Negli ultimi anni sempre più prodotti acquistabili nella grande distribuzione presentano in etichetta una grande quantità di dati. A questi si aggiungono i dati raccolti dai singoli “attori” della filiera nelle loro aziende (dati che spesso sono in formato digitale), perché derivanti da sensori o sistemi informatizzati di gestione dei mangimi, del latte munto e così via e che quindi potrebbero essere condivisi con una discreta facilità. Molti di questi dati rimangono però nel computer dell’agricoltore e/o dell’allevatore, dove perdono molte delle loro potenzialità.
Se i vari partecipanti ad una filiera iniziassero a condividere i propri dati, integrandoli ad esempio con quelli già disponibili su piattaforme come quelle di AGEA e MIPAAFT, i dati potrebbero generare valore lungo tutta la filiera.
Per ottenere questo obiettivo si potrebbero costruire piattaforme che si parlino e si scambino dati al fine di offrire al consumatore, come ad altri stakeholder, informazioni utili. Ad oggi sono ad esempio molto interessanti le piattaforme di digital farming (come QdC® – Quaderno di Campagna) e i registri pubblici (come il Sian – Sistema informativo agricolo nazionale), ma anche i gestionali delle aziende di trasformazione fino alle piattaforme utilizzate nella logistica e a quelle sfruttate dalla grande distribuzione per gestire le referenze in scaffale.

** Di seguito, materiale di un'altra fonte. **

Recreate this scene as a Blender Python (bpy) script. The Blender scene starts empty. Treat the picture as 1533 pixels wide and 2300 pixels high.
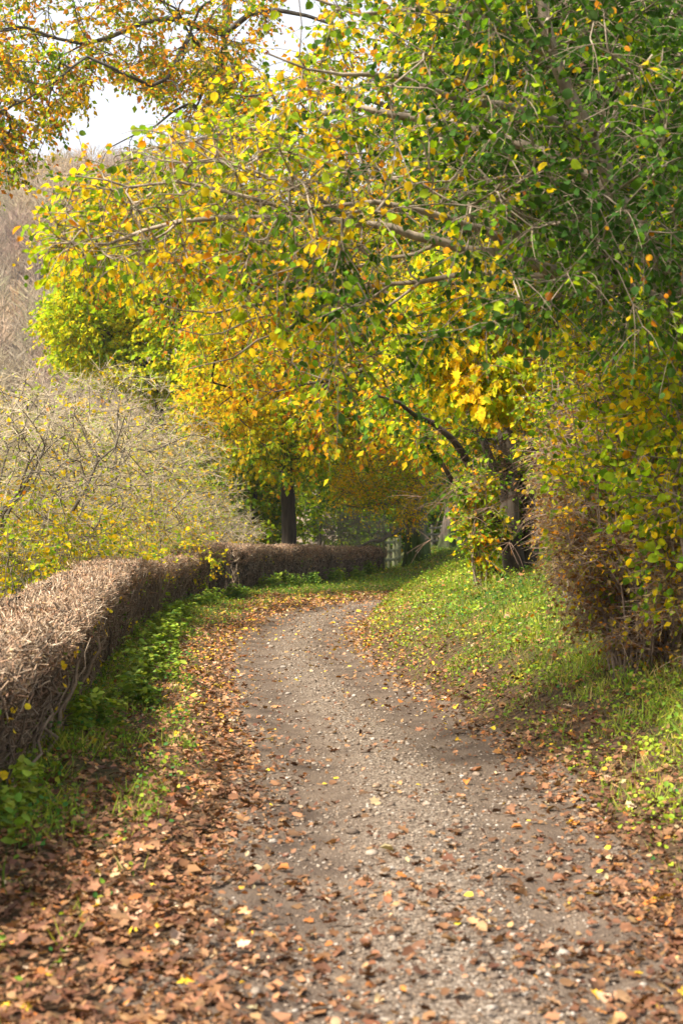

Ad esempio integrando i dati si potrebbe offrire un servizio di tracciabilità al consumatore o si potrebbe risalire in maniera veloce e sicura ad un lotto critico sotto il profilo sanitario (si pensi ad esempio a uova associate a casi di salmonellosi). L’analisi dei big data può inoltre essere utile anche per individuare inefficienze lungo la catena del valore, ottimizzare i processi e aumentare i margini di guadagno, a patto che:
- il dato sia raccolto dove nasce, quindi l’agricoltore registrerà i dati relativi alle operazioni in campagna, l’azienda di trasformazione quelli relativi alle sue attività industriali e così via.
- il dato sia registrato una sola volta e archiviato in una sola piattaforma, al fine di evitare sovrapposizioni e distorsioni.
- il dato sia sfruttabile da tutti gli interessati, quindi da tutti gli attori della filiera.
- il dato produca vantaggi per chi lo raccoglie, presupposto perché un soggetto sia interessato a investire tempo e denaro in questa attività.
- il dato sia costantemente aggiornato, perché prendere decisioni su dati vecchi, che quindi non descrivono più la realtà, è fuorviante.
I dati potrebbero infine essere distribuiti ricorrendo a blockchain così da renderli non più modificabili e quindi usati per attestare la qualità delle singole fasi di produzione degli alimenti lungo la filiera.
“La digitalizzazione dei processi e l’analisi dei big data può generare risparmi importanti per le aziende del settore agroalimentare oltre a migliorare la qualità e offrire una tracciabilità a 360 gradi”. Filippo Renga, direttore dell’Osservatorio Smart AgriFood del Politecnico di Milano e dell’Università di Brescia.